GECOM’s internal review following the 2011 general and regional elections brought the issue of the flawed list to the fore again.   The search for a remedy led to the decision to introduce an expiry date on ID cards.   This decision established that the expiry date should be the birthday of the registrant in the seventh (7th) year following registration.  The objective here was to require the registrant to have an in-person interaction with GECOM at least once every seven (7) years.   This would have several beneficial effects including the updating of biographical information and the photograph of the individual.  It would also be a challenge for the dead to appear in-person at this time.    The implementation of this decision was frustrated by administrative challenges, which we believe were facilitated by influences external to GECOM.    

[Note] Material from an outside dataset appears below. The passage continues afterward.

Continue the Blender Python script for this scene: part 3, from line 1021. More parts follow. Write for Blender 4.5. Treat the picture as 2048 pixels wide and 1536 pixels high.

Following the 2015 general and regional elections, GECOM decided to conduct a new round of House-to-House registration, similar to that of the 2008 exercise.  This was a unanimous position and without any dissent from any quarter or controversy.    The budgetary allocations for this exercise was not approved by the National Assembly until 2018, for use by GECOM in 2019.    This 2019 House-to-House exercise was aborted following political developments and court challenges and their outcomes, frustrating the achievement of the desired goals of the exercise.    

We mention these facts to underscore our position mentioned earlier that first, action for the implementation of the solution lies in the political and legislative domain and second, that a  special intervention facilitated through legislative provisions is necessary, and its success can best be assured if they are piloted and supported by the Attorney General.